Those are the findings of economists at Harvard University and the Massachusetts Institute of Technology who scoured records pertaining to 1.83 million Massachusetts home sales from 1987 to 2009. Their research, forthcoming in the journal American Economic Review, is the most rigorous and comprehensive analysis to date of the losses sustained on foreclosed properties.
"The losses on foreclosed homes proved to be much larger than we had expected," says lead author John Y. Campbell, the Morton L. and Carole S. Olshan Professor of Economics at Harvard. "If anything, these results may underestimate losses on foreclosed properties nationwide, since Massachusetts has not experienced a housing boom and bust as pronounced as that seen in many other parts of the country in recent years."
Campbell and his co-authors, Harvard's Stefano Giglio and MIT's Parag Pathak, found that other types of forced sales also reduce home prices, but by smaller amounts.
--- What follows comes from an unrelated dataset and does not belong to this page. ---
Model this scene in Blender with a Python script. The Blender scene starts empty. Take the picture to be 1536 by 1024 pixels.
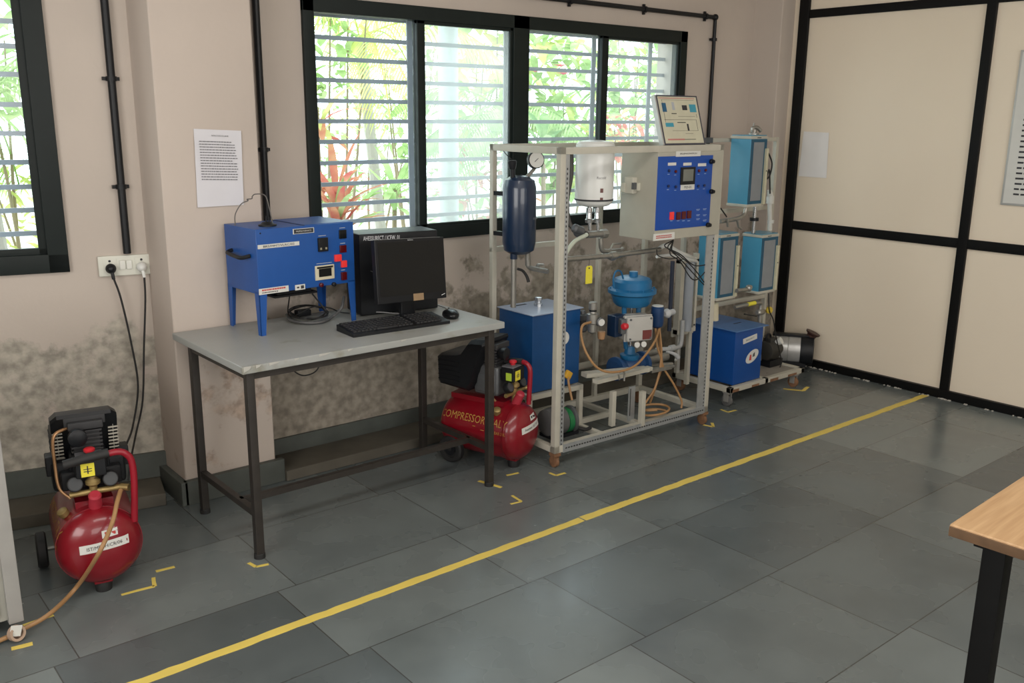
import bpy, bmesh, math, random
from mathutils import Matrix, Vector, noise
random.seed(7)
S = bpy.context.scene
COL = S.collection
R = math.radians

# ------------------------------------------------------------------ camera
FPX, YAW, PITCH, ROLL = 1382.17, 0.690939, 0.241633, 0.0093553
CAM = Vector((0, 0, 1.62))
_cy, _sy, _cp, _sp = math.cos(YAW), math.sin(YAW), math.cos(PITCH), math.sin(PITCH)
FWD = Vector((_sy*_cp, _cy*_cp, -_sp)); _r = Vector((_cy, -_sy, 0)); _u = _r.cross(FWD)
RGT = math.cos(ROLL)*_r + math.sin(ROLL)*_u
UPV = -math.sin(ROLL)*_r + math.cos(ROLL)*_u
cam = bpy.data.cameras.new('camera'); cam.sensor_width = 36; cam.lens = FPX/1536*36; cam.clip_start = .05; cam.clip_end = 200
camo = bpy.data.objects.new('camera', cam); COL.objects.link(camo)
camo.matrix_world = Matrix(((RGT.x, UPV.x, -FWD.x, CAM.x), (RGT.y, UPV.y, -FWD.y, CAM.y), (RGT.z, UPV.z, -FWD.z, CAM.z), (0, 0, 0, 1)))
S.camera = camo
# ------------------------------------------------------------------ world, lights, exposure
S.view_settings.view_transform = 'Standard'; S.view_settings.look = 'None'
S.view_settings.gamma = 1; S.view_settings.use_curve_mapping = False
S.view_settings.exposure = 0.0
W = bpy.data.worlds.new('sky'); S.world = W; W.use_nodes = True
W.node_tree.nodes['Background'].inputs[0].default_value = (0.97, 1.0, 0.98, 1)
W.node_tree.nodes['Background'].inputs[1].default_value = 4.4
def area(name, loc, rot, sx, sy, power, color=(1, 1, 1), portal=False):
    l = bpy.data.lights.new(name, 'AREA'); l.shape = 'RECTANGLE'; l.size = sx; l.size_y = sy
    l.energy = power; l.color = color; l.cycles.is_portal = portal
    o = bpy.data.objects.new(name, l); COL.objects.link(o); o.location = loc; o.rotation_euler = rot
    return o
# fill lights added out of view, behind, above and left, to brighten the room
area('rear_fill', (1.0, -3.3, 1.9), (R(90), 0, 0), 5.0, 1.4, 135, (1, .97, .93))
area('ceiling_fill', (1.6, 1.0, 2.98), (0, 0, 0), 3.2, 0.5, 42, (1, .96, .9))
area('left_fill', (-1.7, 1.0, 1.7), (R(90), 0, R(-90)), 2.5, 1.3, 78, (1, .98, .95))
area('window_portal', (3.2, 4.02, 1.6), (R(-90), 0, 0), 2.6, 1.1, 1, portal=True)
area('window_portal_left', (.35, 4.35, 1.6), (R(-90), 0, R(-13)), 1.2, 1.3, 1, portal=True)

# ------------------------------------------------------------------ pixel to place
def ray(x, y): return FWD*FPX + RGT*(x-768) - UPV*(y-512)
def onz(x, y, z=0):
    d = ray(x, y); return CAM + d*((z-CAM.z)/d.z)
def ony(x, y, Y):
    d = ray(x, y); return CAM + d*(Y/d.y)
def onx(x, y, X):
    d = ray(x, y); return CAM + d*(X/d.x)
def frame(x, y, z=0, a=0): return Matrix.Translation((x, y, z)) @ Matrix.Rotation(R(a), 4, 'Z')

# ------------------------------------------------------------------ materials
def nt(m): return m.node_tree.nodes, m.node_tree.links
MATS = {}
def mat(name, col, rough=.5, metal=0, var=.12, scale=18, bump=0, emit=None, est=1, coat=0, spec=.5, trans=0, alpha=1):
    if name in MATS: return MATS[name]
    m = bpy.data.materials.new(name); m.use_nodes = True; n, l = nt(m); b = n['Principled BSDF']
    tc = n.new('ShaderNodeTexCoord'); ns = n.new('ShaderNodeTexNoise'); ns.inputs['Scale'].default_value = scale; ns.inputs['Detail'].default_value = 5
    l.new(tc.outputs['Object'], ns.inputs['Vector'])
    mx = n.new('ShaderNodeMix'); mx.data_type = 'RGBA'; l.new(ns.outputs['Fac'], mx.inputs['Factor'])
    mx.inputs['A'].default_value = tuple(c*(1-var) for c in col) + (1,); mx.inputs['B'].default_value = tuple(min(1, c*(1+var)) for c in col) + (1,)
    l.new(mx.outputs['Result'], b.inputs['Base Color'])
    b.inputs['Roughness'].default_value = rough; b.inputs['Metallic'].default_value = metal
    b.inputs['Coat Weight'].default_value = coat; b.inputs['Specular IOR Level'].default_value = spec
    if trans: b.inputs['Transmission Weight'].default_value = trans
    if alpha < 1: b.inputs['Alpha'].default_value = alpha
    if bump:
        bp = n.new('ShaderNodeBump'); bp.inputs['Strength'].default_value = bump; bp.inputs['Distance'].default_value = .002
        l.new(ns.outputs['Fac'], bp.inputs['Height']); l.new(bp.outputs['Normal'], b.inputs['Normal'])
    if emit:
        b.inputs['Emission Color'].default_value = emit + (1,); b.inputs['Emission Strength'].default_value = est
    MATS[name] = m; return m

def ramp(n, l, src, p0, p1):
    r = n.new('ShaderNodeMapRange'); r.inputs['From Min'].default_value = p0; r.inputs['From Max'].default_value = p1
    l.new(src, r.inputs['Value']); return r.outputs['Result']
def mixc(n, l, fac, a, b):
    m = n.new('ShaderNodeMix'); m.data_type = 'RGBA'; l.new(fac, m.inputs['Factor'])
    for k, v in (('A', a), ('B', b)):
        if isinstance(v, tuple): m.inputs[k].default_value = v + (1,)
        else: l.new(v, m.inputs[k])
    return m.outputs['Result']
def math2(n, l, op, a, b):
    m = n.new('ShaderNodeMath'); m.operation = op
    for i, v in enumerate((a, b)):
        if isinstance(v, (int, float)): m.inputs[i].default_value = v
        else: l.new(v, m.inputs[i])
    return m.outputs[0]
def plaster(name, base, patch, ztop, amount, scale=5.0):
    """painted plaster whose paint has blistered and peeled off towards the floor"""
    m = bpy.data.materials.new(name); m.use_nodes = True; n, l = nt(m); b = n['Principled BSDF']
    g = n.new('ShaderNodeNewGeometry'); sx = n.new('ShaderNodeSeparateXYZ'); l.new(g.outputs['Position'], sx.inputs[0])
    n1 = n.new('ShaderNodeTexNoise'); n1.inputs['Scale'].default_value = scale; n1.inputs['Detail'].default_value = 9; n1.inputs['Roughness'].default_value = .62
    l.new(g.outputs['Position'], n1.inputs['Vector'])
    n2 = n.new('ShaderNodeTexNoise'); n2.inputs['Scale'].default_value = 1.3; n2.inputs['Detail'].default_value = 3; l.new(g.outputs['Position'], n2.inputs['Vector'])
    n3 = n.new('ShaderNodeTexNoise'); n3.inputs['Scale'].default_value = 22; n3.inputs['Detail'].default_value = 6; l.new(g.outputs['Position'], n3.inputs['Vector'])
    h = ramp(n, l, sx.outputs['Z'], ztop, ztop-.75)           # 0 above, 1 near the floor
    h.node.clamp = True
    thr = math2(n, l, 'ADD', math2(n, l, 'MULTIPLY', h, amount), n1.outputs['Fac'])
    thr = math2(n, l, 'ADD', thr, math2(n, l, 'MULTIPLY', n2.outputs['Fac'], .18))
    hm = ramp(n, l, h, 0.0, .12)
    fac = math2(n, l, 'MULTIPLY', ramp(n, l, thr, .71, .79), hm)
    basec = mixc(n, l, ramp(n, l, n2.outputs['Fac'], .35, .65), tuple(c*.94 for c in base), tuple(c*1.04 for c in base))
    pc = mixc(n, l, ramp(n, l, n3.outputs['Fac'], .35, .65), tuple(c*.7 for c in patch), tuple(c*1.25 for c in patch))
    l.new(mixc(n, l, fac, basec, pc), b.inputs['Base Color']); b.inputs['Roughness'].default_value = .85
    bp = n.new('ShaderNodeBump'); bp.inputs['Strength'].default_value = .35; bp.inputs['Distance'].default_value = .004
    l.new(math2(n, l, 'SUBTRACT', n3.outputs['Fac'], fac), bp.inputs['Height']); l.new(bp.outputs['Normal'], b.inputs['Normal'])
    return m
M_wall = plaster('pink_plaster', (.52, .452, .395), (.30, .265, .215), 1.06, .36, 6.5)
M_wall_left = plaster('pink_plaster_left', (.54, .472, .412), (.42, .385, .325), .95, .36, 4.0)
M_pillar = plaster('pillar_plaster', (.55, .475, .415), (.46, .36, .29), .7, .12)
M_ceil = mat('ceiling_paint', (.6, .55, .5), .9)
M_board = mat('cream_board', (.80, .70, .56), .62, var=.05, scale=1.5)
M_black = mat('black_frame_paint', (.004, .004, .004), .5, var=.3, bump=.1, spec=.2)
M_winframe = mat('dark_green_window_paint', (.005, .010, .009), .5, var=.25, spec=.3)
M_bar = mat('grille_grey_paint', (.46, .46, .50), .6)
M_slate = mat('slate_skirting', (.085, .095, .085), .55, var=.4, scale=9, bump=.3)
M_slatetop = mat('worn_slate_step', (.10, .09, .07), .7, var=.45, scale=7, bump=.3)

def floor_mat():
    m = bpy.data.materials.new('grey_slate_tiles'); m.use_nodes = True; n, l = nt(m); b = n['Principled BSDF']
    tc = n.new('ShaderNodeTexCoord'); mp = n.new('ShaderNodeMapping'); l.new(tc.outputs['Object'], mp.inputs[0])
    mp.inputs['Location'].default_value = (.14, .245-.5, 0)
    br = n.new('ShaderNodeTexBrick'); l.new(mp.outputs[0], br.inputs['Vector'])
    br.inputs['Scale'].default_value = 1; br.inputs['Brick Width'].default_value = .72; br.inputs['Row Height'].default_value = .5
    br.inputs['Mortar Size'].default_value = .0022; br.inputs['Mortar Smooth'].default_value = .3; br.offset = .1; br.offset_frequency = 2
    br.inputs['Color1'].default_value = (.082, .096, .099, 1); br.inputs['Color2'].default_value = (.17, .193, .191, 1)
    br.inputs['Mortar'].default_value = (.05, .05, .046, 1)
    ns = n.new('ShaderNodeTexNoise'); ns.inputs['Scale'].default_value = 3.2; ns.inputs['Detail'].default_value = 3; ns.inputs['Roughness'].default_value = .5; l.new(tc.outputs['Object'], ns.inputs['Vector'])
    nf = n.new('ShaderNodeTexNoise'); nf.inputs['Scale'].default_value = 60; nf.inputs['Detail'].default_value = 4; l.new(tc.outputs['Object'], nf.inputs['Vector'])
    mu = n.new('ShaderNodeMix'); mu.data_type = 'RGBA'; mu.blend_type = 'MULTIPLY'; mu.inputs['Factor'].default_value = 1
    l.new(br.outputs['Color'], mu.inputs['A']); l.new(mixc(n, l, ramp(n, l, ns.outputs['Fac'], .3, .7), (.86, .86, .86), (1.14, 1.14, 1.13)), mu.inputs['B'])
    l.new(mu.outputs['Result'], b.inputs['Base Color'])
    l.new(ramp(n, l, ns.outputs['Fac'], -.25, 2.5), b.inputs['Roughness'])
    b.inputs['Specular IOR Level'].default_value = .55
    bp = n.new('ShaderNodeBump'); bp.inputs['Strength'].default_value = .25; bp.inputs['Distance'].default_value = .002
    hh = math2(n, l, 'SUBTRACT', 1, br.outputs['Fac'])
    l.new(hh, bp.inputs['Height']); l.new(bp.outputs['Normal'], b.inputs['Normal'])
    return m
M_floor = floor_mat()
def glass_mat(name, haze, tint=(.9, .97, 1)):
    m = bpy.data.materials.new(name); m.use_nodes = True; n, l = nt(m); n.remove(n['Principled BSDF']); out = n['Material Output']
    tr = n.new('ShaderNodeBsdfTransparent'); tr.inputs[0].default_value = tint + (1,)
    gl = n.new('ShaderNodeBsdfGlossy'); gl.inputs['Roughness'].default_value = .02
    fr = n.new('ShaderNodeFresnel'); fr.inputs[0].default_value = 1.45
    gg_ = n.new('ShaderNodeNewGeometry'); ff = math2(n, l, 'MULTIPLY', fr.outputs[0], math2(n, l, 'SUBTRACT', 1, gg_.outputs['Backfacing']))
    m1 = n.new('ShaderNodeMixShader'); l.new(ff, m1.inputs[0]); l.new(tr.outputs[0], m1.inputs[1]); l.new(gl.outputs[0], m1.inputs[2])
    res = m1.outputs[0]
    if haze:                                                   # dusty film on the pane
        tl = n.new('ShaderNodeBsdfTranslucent'); tl.inputs[0].default_value = (.8, .88, .9, 1)
        ns = n.new('ShaderNodeTexNoise'); ns.inputs['Scale'].default_value = 2.5
        f = math2(n, l, 'MULTIPLY', ramp(n, l, ns.outputs['Fac'], -.8, 1.2), haze*1.5)
        m2 = n.new('ShaderNodeMixShader'); l.new(f, m2.inputs[0]); l.new(res, m2.inputs[1]); l.new(tl.outputs[0], m2.inputs[2]); res = m2.outputs[0]
    l.new(res, out.inputs[0]); return m
M_glass = glass_mat('clear_window_glass', 0); M_dusty = glass_mat('dusty_window_glass', .22)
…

When a house is sold after the death of an owner, they found, the price sinks 5 to 7 percent on average. When an owner declares bankruptcy, the value falls by an average 3 percent.
The researchers write that death-related discounts may result from poor home maintenance by older sellers, while foreclosure discounts appear rooted in the greater likelihood of deterioration among foreclosed homes, and specifically the threat of vandalism. They note that the percentage loss on foreclosed properties is greater, on average, in less safe neighborhoods, where risks of damage to vacant homes may be higher.
"Banks know it's bad to hold an asset that's susceptible to damage, and want to unload such assets quickly," Campbell says. "Also, the costs to maintain a house are fixed, but those fixed costs eat up more of the price of a cheap house -- making lenders even more eager to dispose of foreclosed cheaper homes."
Campbell and his colleagues found that prices of other homes fall by about 1 percent if within roughly 250 feet of a foreclosed property, an effect that fades away for homes 500 or more feet from a foreclosure. What's more, these "contagion" effects appear to be cumulative, meaning that multiple foreclosed homes in close proximity can depress the value of other nearby properties by several percentage points.
The researchers say their results indicate that public policy should aim to minimize foreclosures, which appear broadly harmful.
"Our work provides evidence of genuine social harm arising from foreclosures," Campbell says. "Public policy should discourage reliance on foreclosure as a means of protecting lenders. While foreclosure may rescue lenders, it damages the rest of society."
Campbell, Giglio, and Pathak's work was supported by Harvard's Real Estate Academic Initiative.